◆ Task goal: Copy out the data below from the line containing "Reconstruct this image" to the line containing "bg.inputs[0].default_value = (0.90, 0.95, 1.0, 1);", both lines included, with all images left out.
• • • • • • •
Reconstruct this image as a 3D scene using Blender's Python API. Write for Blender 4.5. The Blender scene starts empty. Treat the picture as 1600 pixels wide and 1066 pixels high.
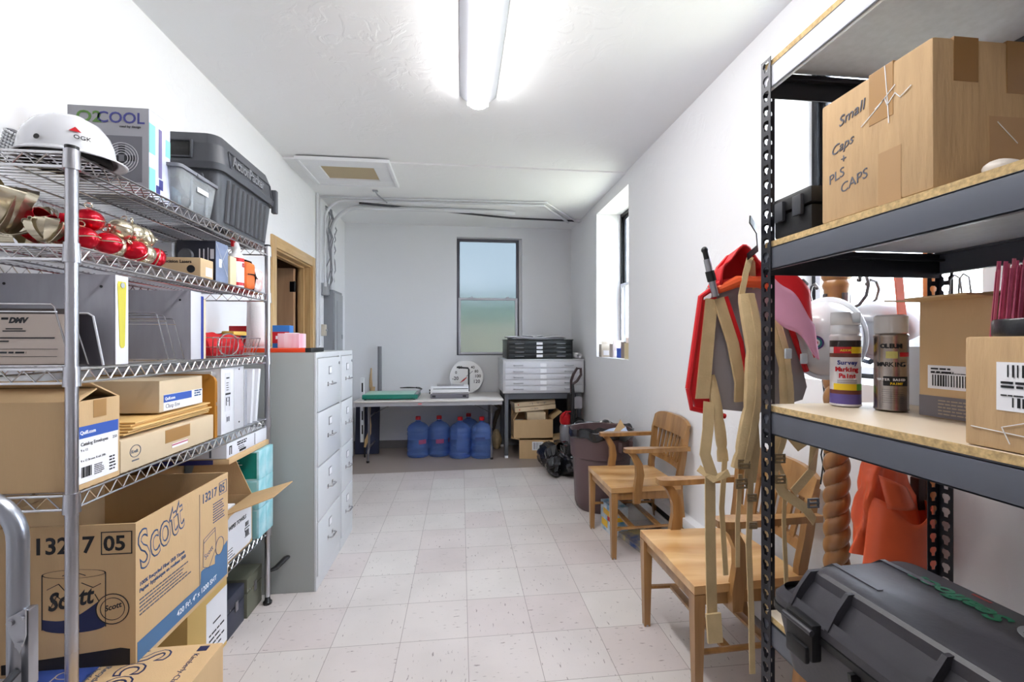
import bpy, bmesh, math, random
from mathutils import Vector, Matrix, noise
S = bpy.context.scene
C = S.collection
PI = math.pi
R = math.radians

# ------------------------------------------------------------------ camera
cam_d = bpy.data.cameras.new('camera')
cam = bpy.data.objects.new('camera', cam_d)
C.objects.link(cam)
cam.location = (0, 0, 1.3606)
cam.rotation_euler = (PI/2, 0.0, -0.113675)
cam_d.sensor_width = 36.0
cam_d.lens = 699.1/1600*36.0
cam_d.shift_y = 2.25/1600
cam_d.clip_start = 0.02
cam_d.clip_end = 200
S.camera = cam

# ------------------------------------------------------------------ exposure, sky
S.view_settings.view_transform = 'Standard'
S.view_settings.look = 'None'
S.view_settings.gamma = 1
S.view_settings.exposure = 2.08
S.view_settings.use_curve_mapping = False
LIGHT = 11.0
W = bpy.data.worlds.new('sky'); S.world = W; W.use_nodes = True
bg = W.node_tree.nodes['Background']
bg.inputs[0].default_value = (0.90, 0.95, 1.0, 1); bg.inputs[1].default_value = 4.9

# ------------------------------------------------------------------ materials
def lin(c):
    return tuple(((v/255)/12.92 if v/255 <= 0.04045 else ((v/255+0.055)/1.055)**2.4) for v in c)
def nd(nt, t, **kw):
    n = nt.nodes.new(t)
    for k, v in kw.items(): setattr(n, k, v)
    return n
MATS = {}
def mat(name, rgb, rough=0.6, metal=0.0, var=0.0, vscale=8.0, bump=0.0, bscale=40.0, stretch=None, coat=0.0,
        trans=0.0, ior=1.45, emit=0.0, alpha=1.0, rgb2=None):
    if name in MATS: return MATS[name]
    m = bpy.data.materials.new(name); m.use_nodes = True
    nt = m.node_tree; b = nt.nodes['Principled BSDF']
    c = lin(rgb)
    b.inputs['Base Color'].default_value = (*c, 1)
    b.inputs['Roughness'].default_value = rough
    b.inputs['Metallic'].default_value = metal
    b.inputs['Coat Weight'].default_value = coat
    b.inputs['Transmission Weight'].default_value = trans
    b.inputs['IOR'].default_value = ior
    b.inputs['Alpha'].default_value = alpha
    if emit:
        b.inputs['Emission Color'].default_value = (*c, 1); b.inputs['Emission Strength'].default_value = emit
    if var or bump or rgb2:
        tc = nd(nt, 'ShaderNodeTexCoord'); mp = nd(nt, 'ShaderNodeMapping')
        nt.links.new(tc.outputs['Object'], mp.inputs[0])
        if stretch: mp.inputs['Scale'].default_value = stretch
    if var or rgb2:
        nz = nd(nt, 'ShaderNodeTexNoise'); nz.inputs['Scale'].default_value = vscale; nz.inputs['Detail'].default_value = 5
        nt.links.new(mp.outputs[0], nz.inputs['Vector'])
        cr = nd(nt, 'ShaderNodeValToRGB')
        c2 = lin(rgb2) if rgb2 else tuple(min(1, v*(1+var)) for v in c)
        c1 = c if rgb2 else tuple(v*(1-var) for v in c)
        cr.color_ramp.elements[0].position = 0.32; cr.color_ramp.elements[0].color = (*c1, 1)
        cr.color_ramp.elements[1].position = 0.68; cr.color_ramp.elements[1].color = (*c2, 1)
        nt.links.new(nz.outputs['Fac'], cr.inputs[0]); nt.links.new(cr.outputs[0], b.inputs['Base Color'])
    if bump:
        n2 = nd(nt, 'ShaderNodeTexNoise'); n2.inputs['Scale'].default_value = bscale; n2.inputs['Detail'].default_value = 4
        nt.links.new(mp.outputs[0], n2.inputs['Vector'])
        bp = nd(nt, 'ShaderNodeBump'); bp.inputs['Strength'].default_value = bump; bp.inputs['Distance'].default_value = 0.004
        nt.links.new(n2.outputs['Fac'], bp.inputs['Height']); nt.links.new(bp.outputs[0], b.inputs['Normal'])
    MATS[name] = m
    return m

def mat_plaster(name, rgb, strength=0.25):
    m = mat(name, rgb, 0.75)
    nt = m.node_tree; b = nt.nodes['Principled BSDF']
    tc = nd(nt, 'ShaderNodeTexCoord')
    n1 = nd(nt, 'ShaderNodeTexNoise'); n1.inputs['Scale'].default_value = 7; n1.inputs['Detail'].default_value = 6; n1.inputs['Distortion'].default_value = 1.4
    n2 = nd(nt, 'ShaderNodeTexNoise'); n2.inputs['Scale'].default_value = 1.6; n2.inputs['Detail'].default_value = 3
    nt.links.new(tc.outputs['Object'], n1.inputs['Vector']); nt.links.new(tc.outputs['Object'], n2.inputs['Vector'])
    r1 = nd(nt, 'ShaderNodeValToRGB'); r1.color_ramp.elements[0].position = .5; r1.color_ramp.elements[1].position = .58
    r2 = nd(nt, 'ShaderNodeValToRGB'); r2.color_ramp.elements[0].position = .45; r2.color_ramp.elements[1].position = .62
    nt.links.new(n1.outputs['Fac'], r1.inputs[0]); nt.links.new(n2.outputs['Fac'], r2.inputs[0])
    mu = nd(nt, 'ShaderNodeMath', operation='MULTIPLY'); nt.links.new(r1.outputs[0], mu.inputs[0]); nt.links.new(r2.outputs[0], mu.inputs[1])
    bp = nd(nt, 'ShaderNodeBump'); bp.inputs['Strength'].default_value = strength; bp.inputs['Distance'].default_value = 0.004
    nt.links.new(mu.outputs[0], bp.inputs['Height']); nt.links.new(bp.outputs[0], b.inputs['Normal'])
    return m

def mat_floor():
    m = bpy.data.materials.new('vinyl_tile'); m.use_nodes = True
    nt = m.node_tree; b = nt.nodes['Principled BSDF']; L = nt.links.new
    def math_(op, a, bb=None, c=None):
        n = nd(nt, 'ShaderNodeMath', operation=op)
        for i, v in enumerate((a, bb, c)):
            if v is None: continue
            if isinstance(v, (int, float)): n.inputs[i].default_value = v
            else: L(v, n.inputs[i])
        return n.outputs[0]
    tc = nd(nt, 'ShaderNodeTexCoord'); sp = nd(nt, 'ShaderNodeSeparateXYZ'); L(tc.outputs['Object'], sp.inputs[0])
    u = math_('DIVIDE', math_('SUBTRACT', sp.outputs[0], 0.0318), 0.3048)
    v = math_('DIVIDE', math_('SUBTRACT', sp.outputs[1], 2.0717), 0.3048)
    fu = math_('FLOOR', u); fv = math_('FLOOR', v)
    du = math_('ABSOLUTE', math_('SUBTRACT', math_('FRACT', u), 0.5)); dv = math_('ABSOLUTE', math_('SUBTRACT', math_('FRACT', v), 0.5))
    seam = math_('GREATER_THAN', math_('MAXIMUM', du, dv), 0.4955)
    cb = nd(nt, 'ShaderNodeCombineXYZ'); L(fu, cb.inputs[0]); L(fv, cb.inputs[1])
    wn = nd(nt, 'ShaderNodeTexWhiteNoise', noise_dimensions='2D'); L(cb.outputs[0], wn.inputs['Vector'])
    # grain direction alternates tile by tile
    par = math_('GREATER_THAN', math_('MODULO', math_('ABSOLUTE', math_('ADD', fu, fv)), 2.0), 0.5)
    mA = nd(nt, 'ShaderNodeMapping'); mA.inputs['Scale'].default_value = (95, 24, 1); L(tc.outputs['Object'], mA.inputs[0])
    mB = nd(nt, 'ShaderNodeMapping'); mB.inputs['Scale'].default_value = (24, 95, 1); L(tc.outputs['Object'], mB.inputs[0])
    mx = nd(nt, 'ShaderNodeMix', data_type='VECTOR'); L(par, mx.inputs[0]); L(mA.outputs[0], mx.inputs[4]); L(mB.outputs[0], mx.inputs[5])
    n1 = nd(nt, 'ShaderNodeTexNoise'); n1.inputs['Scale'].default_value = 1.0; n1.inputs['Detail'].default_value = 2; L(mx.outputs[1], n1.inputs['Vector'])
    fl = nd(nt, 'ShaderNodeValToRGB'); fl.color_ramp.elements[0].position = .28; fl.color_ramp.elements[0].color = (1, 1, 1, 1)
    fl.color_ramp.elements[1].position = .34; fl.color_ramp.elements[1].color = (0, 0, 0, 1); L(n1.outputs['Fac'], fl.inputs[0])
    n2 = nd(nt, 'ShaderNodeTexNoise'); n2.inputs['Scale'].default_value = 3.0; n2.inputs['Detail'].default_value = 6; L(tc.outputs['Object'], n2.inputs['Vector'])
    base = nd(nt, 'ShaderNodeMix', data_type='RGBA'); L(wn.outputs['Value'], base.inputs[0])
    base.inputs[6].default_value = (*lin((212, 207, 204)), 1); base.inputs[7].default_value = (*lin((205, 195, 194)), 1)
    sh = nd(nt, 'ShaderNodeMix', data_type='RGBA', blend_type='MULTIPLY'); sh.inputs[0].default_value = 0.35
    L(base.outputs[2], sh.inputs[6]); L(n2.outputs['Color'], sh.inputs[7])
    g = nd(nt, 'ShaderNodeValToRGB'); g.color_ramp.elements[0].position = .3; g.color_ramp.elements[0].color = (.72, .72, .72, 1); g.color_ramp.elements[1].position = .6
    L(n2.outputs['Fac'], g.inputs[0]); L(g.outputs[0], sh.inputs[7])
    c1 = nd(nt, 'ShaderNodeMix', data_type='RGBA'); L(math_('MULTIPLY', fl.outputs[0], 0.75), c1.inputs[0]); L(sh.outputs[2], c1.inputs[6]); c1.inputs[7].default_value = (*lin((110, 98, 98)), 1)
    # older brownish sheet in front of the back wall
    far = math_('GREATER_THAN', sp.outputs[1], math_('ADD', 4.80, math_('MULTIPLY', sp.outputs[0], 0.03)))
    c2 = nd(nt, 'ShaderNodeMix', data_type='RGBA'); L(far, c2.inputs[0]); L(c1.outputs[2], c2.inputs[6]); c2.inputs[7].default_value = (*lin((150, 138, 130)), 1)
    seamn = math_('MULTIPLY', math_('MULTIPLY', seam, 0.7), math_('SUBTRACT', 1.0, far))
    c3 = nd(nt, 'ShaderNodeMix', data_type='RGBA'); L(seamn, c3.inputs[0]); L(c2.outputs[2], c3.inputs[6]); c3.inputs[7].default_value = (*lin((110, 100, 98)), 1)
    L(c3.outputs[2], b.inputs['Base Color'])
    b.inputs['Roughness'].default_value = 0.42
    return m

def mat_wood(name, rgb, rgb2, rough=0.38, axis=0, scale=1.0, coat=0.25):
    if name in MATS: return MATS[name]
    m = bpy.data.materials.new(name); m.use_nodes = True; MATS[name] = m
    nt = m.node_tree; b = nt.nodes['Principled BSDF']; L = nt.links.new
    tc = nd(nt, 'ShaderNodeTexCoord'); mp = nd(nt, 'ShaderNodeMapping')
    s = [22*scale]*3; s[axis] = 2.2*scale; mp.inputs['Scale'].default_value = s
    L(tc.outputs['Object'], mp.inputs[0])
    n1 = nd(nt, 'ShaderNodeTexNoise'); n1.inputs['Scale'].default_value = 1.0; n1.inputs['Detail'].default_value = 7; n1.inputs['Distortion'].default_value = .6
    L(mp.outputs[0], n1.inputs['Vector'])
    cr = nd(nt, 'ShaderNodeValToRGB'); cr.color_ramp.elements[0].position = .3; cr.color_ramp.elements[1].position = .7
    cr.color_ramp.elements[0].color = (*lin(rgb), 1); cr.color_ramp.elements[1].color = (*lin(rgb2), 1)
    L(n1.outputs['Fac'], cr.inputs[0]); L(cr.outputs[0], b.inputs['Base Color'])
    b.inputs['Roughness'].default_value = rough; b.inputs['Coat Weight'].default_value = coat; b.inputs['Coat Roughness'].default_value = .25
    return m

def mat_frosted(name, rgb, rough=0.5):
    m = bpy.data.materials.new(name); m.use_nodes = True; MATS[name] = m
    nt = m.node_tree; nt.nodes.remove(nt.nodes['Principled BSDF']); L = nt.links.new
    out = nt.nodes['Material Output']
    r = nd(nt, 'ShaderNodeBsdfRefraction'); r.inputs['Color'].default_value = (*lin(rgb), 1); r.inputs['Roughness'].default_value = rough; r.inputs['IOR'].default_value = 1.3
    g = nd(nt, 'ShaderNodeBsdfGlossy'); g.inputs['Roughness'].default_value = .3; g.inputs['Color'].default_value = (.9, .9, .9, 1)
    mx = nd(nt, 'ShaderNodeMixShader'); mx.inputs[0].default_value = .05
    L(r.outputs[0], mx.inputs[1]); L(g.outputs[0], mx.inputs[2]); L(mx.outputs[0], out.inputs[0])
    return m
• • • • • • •
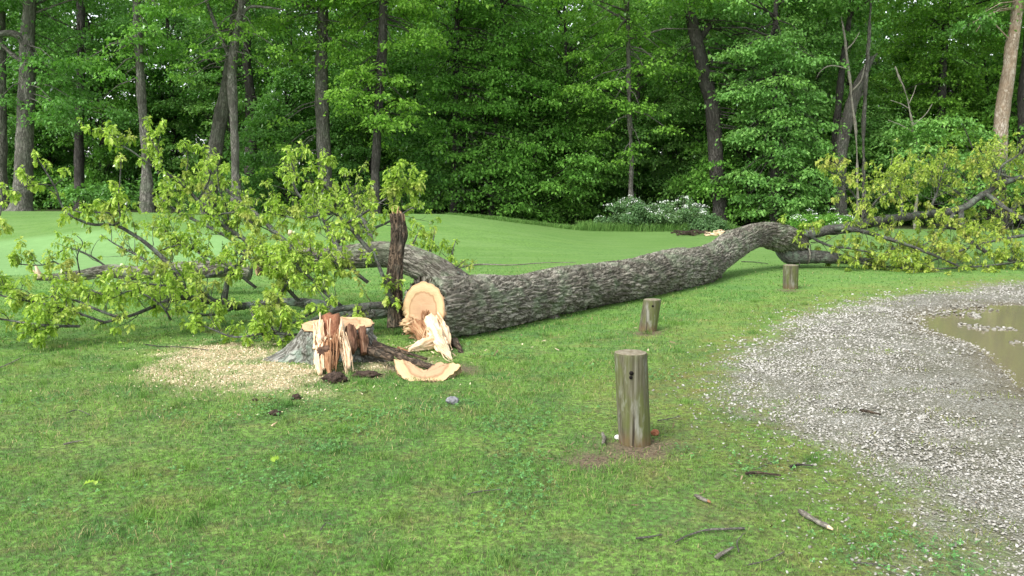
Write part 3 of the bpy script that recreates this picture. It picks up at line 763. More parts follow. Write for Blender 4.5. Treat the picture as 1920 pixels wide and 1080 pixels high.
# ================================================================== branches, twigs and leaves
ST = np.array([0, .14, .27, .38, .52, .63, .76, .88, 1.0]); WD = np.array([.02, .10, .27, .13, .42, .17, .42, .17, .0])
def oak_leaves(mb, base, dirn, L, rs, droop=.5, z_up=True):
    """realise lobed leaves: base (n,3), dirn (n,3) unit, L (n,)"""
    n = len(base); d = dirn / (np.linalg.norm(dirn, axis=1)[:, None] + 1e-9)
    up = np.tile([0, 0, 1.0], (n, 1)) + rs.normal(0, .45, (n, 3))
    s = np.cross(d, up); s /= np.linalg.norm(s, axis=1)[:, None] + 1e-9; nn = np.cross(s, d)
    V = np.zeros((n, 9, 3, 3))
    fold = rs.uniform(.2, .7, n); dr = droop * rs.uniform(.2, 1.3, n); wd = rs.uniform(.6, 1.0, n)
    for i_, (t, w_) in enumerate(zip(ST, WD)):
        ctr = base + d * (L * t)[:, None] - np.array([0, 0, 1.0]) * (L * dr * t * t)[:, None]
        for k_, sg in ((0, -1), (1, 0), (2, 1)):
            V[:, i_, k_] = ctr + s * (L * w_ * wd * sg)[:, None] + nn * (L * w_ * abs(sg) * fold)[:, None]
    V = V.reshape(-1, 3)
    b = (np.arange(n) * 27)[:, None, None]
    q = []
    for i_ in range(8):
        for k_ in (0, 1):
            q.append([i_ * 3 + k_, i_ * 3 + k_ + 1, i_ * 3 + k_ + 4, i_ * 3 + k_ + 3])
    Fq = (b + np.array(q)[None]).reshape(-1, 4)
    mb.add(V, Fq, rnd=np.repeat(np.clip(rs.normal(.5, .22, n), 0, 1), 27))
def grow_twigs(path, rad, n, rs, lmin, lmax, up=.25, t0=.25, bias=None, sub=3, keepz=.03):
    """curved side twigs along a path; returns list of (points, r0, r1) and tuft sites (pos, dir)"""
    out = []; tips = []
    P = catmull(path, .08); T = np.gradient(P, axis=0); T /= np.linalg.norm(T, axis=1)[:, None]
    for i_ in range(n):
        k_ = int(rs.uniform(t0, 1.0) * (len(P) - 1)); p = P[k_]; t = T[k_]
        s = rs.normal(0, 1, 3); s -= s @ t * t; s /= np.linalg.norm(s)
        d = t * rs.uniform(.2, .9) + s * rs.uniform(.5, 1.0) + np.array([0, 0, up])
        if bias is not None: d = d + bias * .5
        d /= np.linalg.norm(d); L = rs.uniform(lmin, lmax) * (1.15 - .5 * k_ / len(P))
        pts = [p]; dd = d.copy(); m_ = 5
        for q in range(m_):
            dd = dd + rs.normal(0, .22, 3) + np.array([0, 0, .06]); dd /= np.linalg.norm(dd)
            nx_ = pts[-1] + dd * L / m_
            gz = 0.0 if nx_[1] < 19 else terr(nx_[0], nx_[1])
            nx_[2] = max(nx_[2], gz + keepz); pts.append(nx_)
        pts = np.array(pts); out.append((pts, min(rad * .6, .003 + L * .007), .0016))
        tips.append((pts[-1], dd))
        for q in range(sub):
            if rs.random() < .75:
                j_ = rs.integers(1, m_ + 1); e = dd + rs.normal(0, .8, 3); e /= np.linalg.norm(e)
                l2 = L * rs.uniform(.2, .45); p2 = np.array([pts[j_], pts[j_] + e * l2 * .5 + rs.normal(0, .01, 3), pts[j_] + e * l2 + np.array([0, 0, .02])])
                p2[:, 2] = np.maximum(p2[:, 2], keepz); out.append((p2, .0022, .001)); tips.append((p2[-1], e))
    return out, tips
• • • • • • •
◆ The completed task:
Reconstruct this image as a 3D scene using Blender's Python API. Write for Blender 4.5. The Blender scene starts empty. Treat the picture as 1600 pixels wide and 1066 pixels high.
import bpy, bmesh, math, random
from mathutils import Vector, Matrix, noise
S = bpy.context.scene
C = S.collection
PI = math.pi
R = math.radians

# ------------------------------------------------------------------ camera
cam_d = bpy.data.cameras.new('camera')
cam = bpy.data.objects.new('camera', cam_d)
C.objects.link(cam)
cam.location = (0, 0, 1.3606)
cam.rotation_euler = (PI/2, 0.0, -0.113675)
cam_d.sensor_width = 36.0
cam_d.lens = 699.1/1600*36.0
cam_d.shift_y = 2.25/1600
cam_d.clip_start = 0.02
cam_d.clip_end = 200
S.camera = cam

# ------------------------------------------------------------------ exposure, sky
S.view_settings.view_transform = 'Standard'
S.view_settings.look = 'None'
S.view_settings.gamma = 1
S.view_settings.exposure = 2.08
S.view_settings.use_curve_mapping = False
LIGHT = 11.0
W = bpy.data.worlds.new('sky'); S.world = W; W.use_nodes = True
bg = W.node_tree.nodes['Background']
bg.inputs[0].default_value = (0.90, 0.95, 1.0, 1); bg.inputs[1].default_value = 4.9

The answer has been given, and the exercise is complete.